**EXERCISE GOAL:** Copy all the entries below exactly, but not the pictures.

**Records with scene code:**
^^^^^^^^^^^^^^^^

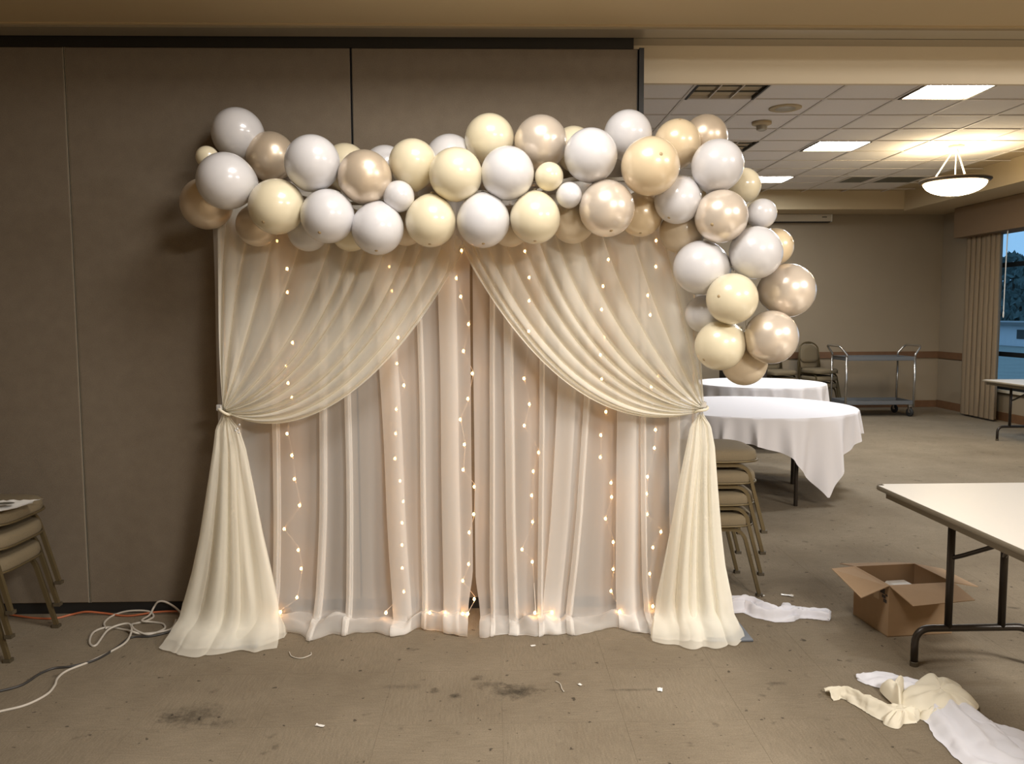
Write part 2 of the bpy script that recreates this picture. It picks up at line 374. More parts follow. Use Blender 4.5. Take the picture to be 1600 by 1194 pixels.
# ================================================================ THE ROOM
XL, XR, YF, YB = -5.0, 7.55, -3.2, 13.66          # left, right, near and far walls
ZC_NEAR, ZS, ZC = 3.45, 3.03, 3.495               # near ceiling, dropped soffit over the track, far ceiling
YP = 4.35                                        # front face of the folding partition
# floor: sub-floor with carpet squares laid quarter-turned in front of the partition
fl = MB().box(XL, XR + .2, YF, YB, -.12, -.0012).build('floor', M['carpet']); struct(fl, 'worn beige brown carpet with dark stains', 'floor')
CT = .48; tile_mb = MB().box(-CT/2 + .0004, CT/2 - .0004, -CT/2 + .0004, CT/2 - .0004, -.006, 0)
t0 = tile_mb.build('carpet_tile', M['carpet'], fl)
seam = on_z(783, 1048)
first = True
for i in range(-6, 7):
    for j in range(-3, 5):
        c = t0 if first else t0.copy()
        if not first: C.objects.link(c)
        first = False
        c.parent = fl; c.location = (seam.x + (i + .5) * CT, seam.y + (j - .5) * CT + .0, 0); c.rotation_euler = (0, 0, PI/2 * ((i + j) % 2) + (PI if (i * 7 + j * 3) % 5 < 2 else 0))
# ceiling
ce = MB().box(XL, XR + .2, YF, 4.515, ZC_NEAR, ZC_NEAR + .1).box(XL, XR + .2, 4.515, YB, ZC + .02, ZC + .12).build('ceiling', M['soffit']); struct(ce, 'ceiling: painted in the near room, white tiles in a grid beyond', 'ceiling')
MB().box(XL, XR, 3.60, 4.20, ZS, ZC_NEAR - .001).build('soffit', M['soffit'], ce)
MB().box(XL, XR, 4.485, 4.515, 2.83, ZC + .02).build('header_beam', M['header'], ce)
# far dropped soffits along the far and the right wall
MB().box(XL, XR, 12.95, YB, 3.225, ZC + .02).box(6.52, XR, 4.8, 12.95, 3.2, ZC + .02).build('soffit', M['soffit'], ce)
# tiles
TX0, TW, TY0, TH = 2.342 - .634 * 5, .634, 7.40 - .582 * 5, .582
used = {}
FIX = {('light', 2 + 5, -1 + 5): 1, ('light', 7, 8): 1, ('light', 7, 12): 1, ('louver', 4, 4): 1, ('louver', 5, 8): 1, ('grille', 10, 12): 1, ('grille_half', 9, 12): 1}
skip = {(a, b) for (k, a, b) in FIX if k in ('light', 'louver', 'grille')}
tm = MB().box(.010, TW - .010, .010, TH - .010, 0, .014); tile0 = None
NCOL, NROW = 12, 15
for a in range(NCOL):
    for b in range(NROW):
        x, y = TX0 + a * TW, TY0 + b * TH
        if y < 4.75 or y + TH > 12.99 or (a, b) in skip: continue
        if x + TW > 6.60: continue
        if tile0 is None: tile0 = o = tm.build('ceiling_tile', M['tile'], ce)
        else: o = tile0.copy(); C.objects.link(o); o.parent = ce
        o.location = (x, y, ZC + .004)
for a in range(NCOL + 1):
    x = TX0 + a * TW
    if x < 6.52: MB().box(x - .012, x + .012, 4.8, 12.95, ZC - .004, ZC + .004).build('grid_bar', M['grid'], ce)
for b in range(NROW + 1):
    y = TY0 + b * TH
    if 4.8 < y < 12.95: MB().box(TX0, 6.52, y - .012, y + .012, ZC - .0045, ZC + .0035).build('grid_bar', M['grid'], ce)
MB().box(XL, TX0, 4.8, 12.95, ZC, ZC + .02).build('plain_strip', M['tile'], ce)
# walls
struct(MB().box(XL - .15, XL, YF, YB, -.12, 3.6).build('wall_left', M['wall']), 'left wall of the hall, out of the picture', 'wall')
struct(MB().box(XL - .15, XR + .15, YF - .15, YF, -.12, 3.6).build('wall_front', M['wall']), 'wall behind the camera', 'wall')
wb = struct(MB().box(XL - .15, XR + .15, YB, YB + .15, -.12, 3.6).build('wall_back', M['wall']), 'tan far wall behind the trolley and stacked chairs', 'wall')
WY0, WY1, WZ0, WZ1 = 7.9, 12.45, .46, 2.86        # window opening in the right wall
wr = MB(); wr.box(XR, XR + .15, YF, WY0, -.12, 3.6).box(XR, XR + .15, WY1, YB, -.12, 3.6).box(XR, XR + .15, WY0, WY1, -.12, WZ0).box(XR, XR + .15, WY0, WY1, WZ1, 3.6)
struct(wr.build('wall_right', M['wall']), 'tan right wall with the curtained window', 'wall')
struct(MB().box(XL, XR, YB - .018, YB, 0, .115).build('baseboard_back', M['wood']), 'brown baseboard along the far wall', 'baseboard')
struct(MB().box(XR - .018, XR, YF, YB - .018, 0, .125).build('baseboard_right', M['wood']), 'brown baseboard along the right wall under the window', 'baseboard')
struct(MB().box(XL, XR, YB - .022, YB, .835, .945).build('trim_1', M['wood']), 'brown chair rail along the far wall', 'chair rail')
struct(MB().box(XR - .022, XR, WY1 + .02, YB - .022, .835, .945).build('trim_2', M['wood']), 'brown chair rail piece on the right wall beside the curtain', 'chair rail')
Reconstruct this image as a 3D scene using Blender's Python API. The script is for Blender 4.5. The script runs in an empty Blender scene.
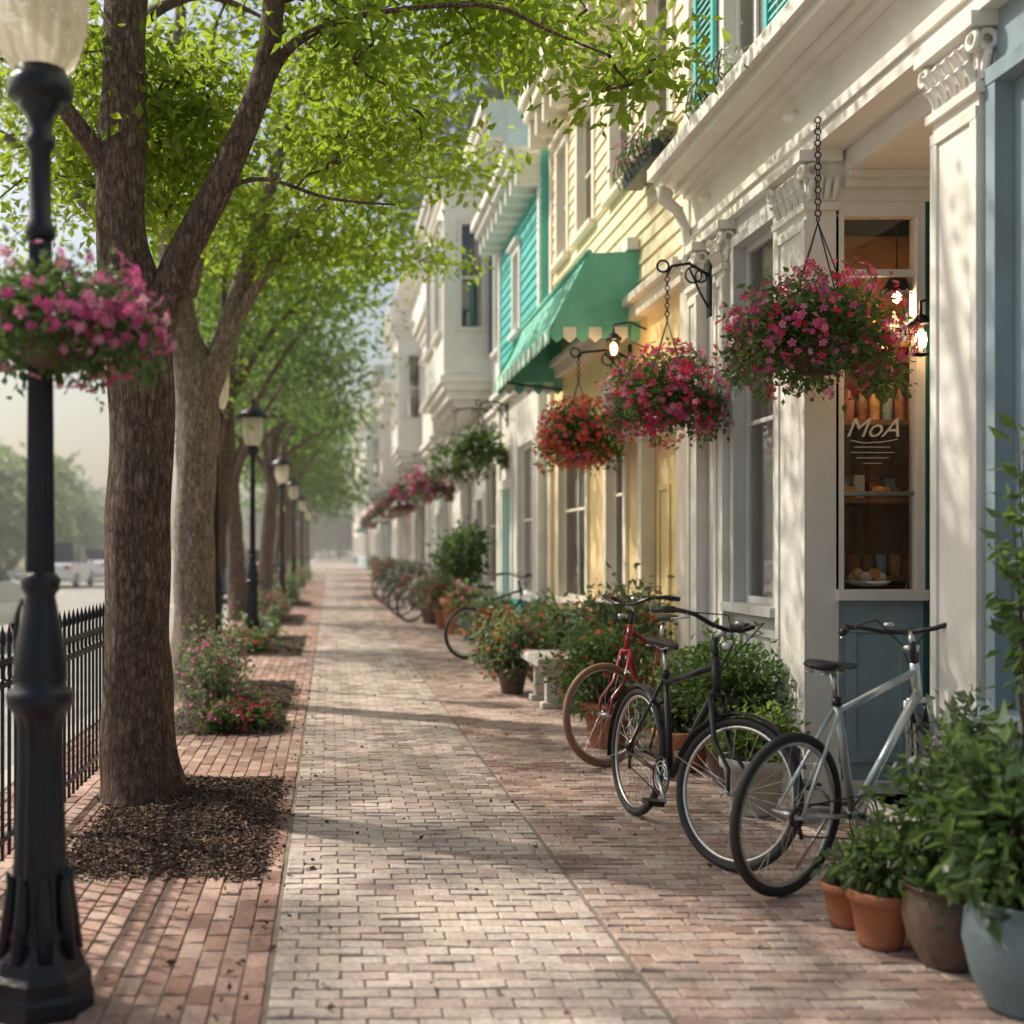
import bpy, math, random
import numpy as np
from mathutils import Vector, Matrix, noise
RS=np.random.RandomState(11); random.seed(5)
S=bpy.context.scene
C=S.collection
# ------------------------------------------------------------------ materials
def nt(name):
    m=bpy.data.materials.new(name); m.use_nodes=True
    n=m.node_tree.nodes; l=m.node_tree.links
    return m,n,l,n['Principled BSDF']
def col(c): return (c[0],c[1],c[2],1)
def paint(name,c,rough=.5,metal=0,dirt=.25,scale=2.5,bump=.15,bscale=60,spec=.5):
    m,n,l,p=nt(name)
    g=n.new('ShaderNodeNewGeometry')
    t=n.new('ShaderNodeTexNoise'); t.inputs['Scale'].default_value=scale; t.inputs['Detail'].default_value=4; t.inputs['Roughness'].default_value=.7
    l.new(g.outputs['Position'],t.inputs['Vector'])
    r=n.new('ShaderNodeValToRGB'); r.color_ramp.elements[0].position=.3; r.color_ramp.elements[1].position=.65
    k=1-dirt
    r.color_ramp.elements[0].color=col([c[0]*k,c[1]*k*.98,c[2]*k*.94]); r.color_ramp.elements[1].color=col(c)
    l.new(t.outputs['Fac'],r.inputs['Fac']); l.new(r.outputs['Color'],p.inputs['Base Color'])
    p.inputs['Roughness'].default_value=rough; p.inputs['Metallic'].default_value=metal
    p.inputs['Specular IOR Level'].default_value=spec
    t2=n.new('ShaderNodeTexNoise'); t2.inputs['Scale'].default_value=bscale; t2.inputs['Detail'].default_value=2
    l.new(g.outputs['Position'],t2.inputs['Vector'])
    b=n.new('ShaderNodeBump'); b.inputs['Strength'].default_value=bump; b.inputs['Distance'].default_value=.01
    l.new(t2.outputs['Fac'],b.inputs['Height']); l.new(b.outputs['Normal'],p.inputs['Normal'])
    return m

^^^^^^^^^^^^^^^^

**FULL SOLUTION:**
Write part 2 of the bpy script that recreates this picture. It picks up at line 374. More parts follow. Use Blender 4.5. Take the picture to be 1600 by 1194 pixels.
# ================================================================ THE ROOM
XL, XR, YF, YB = -5.0, 7.55, -3.2, 13.66          # left, right, near and far walls
ZC_NEAR, ZS, ZC = 3.45, 3.03, 3.495               # near ceiling, dropped soffit over the track, far ceiling
YP = 4.35                                        # front face of the folding partition
# floor: sub-floor with carpet squares laid quarter-turned in front of the partition
fl = MB().box(XL, XR + .2, YF, YB, -.12, -.0012).build('floor', M['carpet']); struct(fl, 'worn beige brown carpet with dark stains', 'floor')
CT = .48; tile_mb = MB().box(-CT/2 + .0004, CT/2 - .0004, -CT/2 + .0004, CT/2 - .0004, -.006, 0)
t0 = tile_mb.build('carpet_tile', M['carpet'], fl)
seam = on_z(783, 1048)
first = True
for i in range(-6, 7):
    for j in range(-3, 5):
        c = t0 if first else t0.copy()
        if not first: C.objects.link(c)
        first = False
        c.parent = fl; c.location = (seam.x + (i + .5) * CT, seam.y + (j - .5) * CT + .0, 0); c.rotation_euler = (0, 0, PI/2 * ((i + j) % 2) + (PI if (i * 7 + j * 3) % 5 < 2 else 0))
# ceiling
ce = MB().box(XL, XR + .2, YF, 4.515, ZC_NEAR, ZC_NEAR + .1).box(XL, XR + .2, 4.515, YB, ZC + .02, ZC + .12).build('ceiling', M['soffit']); struct(ce, 'ceiling: painted in the near room, white tiles in a grid beyond', 'ceiling')
MB().box(XL, XR, 3.60, 4.20, ZS, ZC_NEAR - .001).build('soffit', M['soffit'], ce)
MB().box(XL, XR, 4.485, 4.515, 2.83, ZC + .02).build('header_beam', M['header'], ce)
# far dropped soffits along the far and the right wall
MB().box(XL, XR, 12.95, YB, 3.225, ZC + .02).box(6.52, XR, 4.8, 12.95, 3.2, ZC + .02).build('soffit', M['soffit'], ce)
# tiles
TX0, TW, TY0, TH = 2.342 - .634 * 5, .634, 7.40 - .582 * 5, .582
used = {}
FIX = {('light', 2 + 5, -1 + 5): 1, ('light', 7, 8): 1, ('light', 7, 12): 1, ('louver', 4, 4): 1, ('louver', 5, 8): 1, ('grille', 10, 12): 1, ('grille_half', 9, 12): 1}
skip = {(a, b) for (k, a, b) in FIX if k in ('light', 'louver', 'grille')}
tm = MB().box(.010, TW - .010, .010, TH - .010, 0, .014); tile0 = None
NCOL, NROW = 12, 15
for a in range(NCOL):
    for b in range(NROW):
        x, y = TX0 + a * TW, TY0 + b * TH
        if y < 4.75 or y + TH > 12.99 or (a, b) in skip: continue
        if x + TW > 6.60: continue
        if tile0 is None: tile0 = o = tm.build('ceiling_tile', M['tile'], ce)
        else: o = tile0.copy(); C.objects.link(o); o.parent = ce
        o.location = (x, y, ZC + .004)
for a in range(NCOL + 1):
    x = TX0 + a * TW
    if x < 6.52: MB().box(x - .012, x + .012, 4.8, 12.95, ZC - .004, ZC + .004).build('grid_bar', M['grid'], ce)
for b in range(NROW + 1):
    y = TY0 + b * TH
    if 4.8 < y < 12.95: MB().box(TX0, 6.52, y - .012, y + .012, ZC - .0045, ZC + .0035).build('grid_bar', M['grid'], ce)
MB().box(XL, TX0, 4.8, 12.95, ZC, ZC + .02).build('plain_strip', M['tile'], ce)
# walls
struct(MB().box(XL - .15, XL, YF, YB, -.12, 3.6).build('wall_left', M['wall']), 'left wall of the hall, out of the picture', 'wall')
struct(MB().box(XL - .15, XR + .15, YF - .15, YF, -.12, 3.6).build('wall_front', M['wall']), 'wall behind the camera', 'wall')
wb = struct(MB().box(XL - .15, XR + .15, YB, YB + .15, -.12, 3.6).build('wall_back', M['wall']), 'tan far wall behind the trolley and stacked chairs', 'wall')
WY0, WY1, WZ0, WZ1 = 7.9, 12.45, .46, 2.86        # window opening in the right wall
wr = MB(); wr.box(XR, XR + .15, YF, WY0, -.12, 3.6).box(XR, XR + .15, WY1, YB, -.12, 3.6).box(XR, XR + .15, WY0, WY1, -.12, WZ0).box(XR, XR + .15, WY0, WY1, WZ1, 3.6)
struct(wr.build('wall_right', M['wall']), 'tan right wall with the curtained window', 'wall')
struct(MB().box(XL, XR, YB - .018, YB, 0, .115).build('baseboard_back', M['wood']), 'brown baseboard along the far wall', 'baseboard')
struct(MB().box(XR - .018, XR, YF, YB - .018, 0, .125).build('baseboard_right', M['wood']), 'brown baseboard along the right wall under the window', 'baseboard')
struct(MB().box(XL, XR, YB - .022, YB, .835, .945).build('trim_1', M['wood']), 'brown chair rail along the far wall', 'chair rail')
struct(MB().box(XR - .022, XR, WY1 + .02, YB - .022, .835, .945).build('trim_2', M['wood']), 'brown chair rail piece on the right wall beside the curtain', 'chair rail')
Reconstruct this image as a 3D scene using Blender's Python API. The script is for Blender 4.5. The script runs in an empty Blender scene.
import bpy, math, random
import numpy as np
from mathutils import Vector, Matrix, noise
RS=np.random.RandomState(11); random.seed(5)
S=bpy.context.scene
C=S.collection
# ------------------------------------------------------------------ materials
def nt(name):
    m=bpy.data.materials.new(name); m.use_nodes=True
    n=m.node_tree.nodes; l=m.node_tree.links
    return m,n,l,n['Principled BSDF']
def col(c): return (c[0],c[1],c[2],1)
def paint(name,c,rough=.5,metal=0,dirt=.25,scale=2.5,bump=.15,bscale=60,spec=.5):
    m,n,l,p=nt(name)
    g=n.new('ShaderNodeNewGeometry')
    t=n.new('ShaderNodeTexNoise'); t.inputs['Scale'].default_value=scale; t.inputs['Detail'].default_value=4; t.inputs['Roughness'].default_value=.7
    l.new(g.outputs['Position'],t.inputs['Vector'])
    r=n.new('ShaderNodeValToRGB'); r.color_ramp.elements[0].position=.3; r.color_ramp.elements[1].position=.65
    k=1-dirt
    r.color_ramp.elements[0].color=col([c[0]*k,c[1]*k*.98,c[2]*k*.94]); r.color_ramp.elements[1].color=col(c)
    l.new(t.outputs['Fac'],r.inputs['Fac']); l.new(r.outputs['Color'],p.inputs['Base Color'])
    p.inputs['Roughness'].default_value=rough; p.inputs['Metallic'].default_value=metal
    p.inputs['Specular IOR Level'].default_value=spec
    t2=n.new('ShaderNodeTexNoise'); t2.inputs['Scale'].default_value=bscale; t2.inputs['Detail'].default_value=2
    l.new(g.outputs['Position'],t2.inputs['Vector'])
    b=n.new('ShaderNodeBump'); b.inputs['Strength'].default_value=bump; b.inputs['Distance'].default_value=.01
    l.new(t2.outputs['Fac'],b.inputs['Height']); l.new(b.outputs['Normal'],p.inputs['Normal'])
    return m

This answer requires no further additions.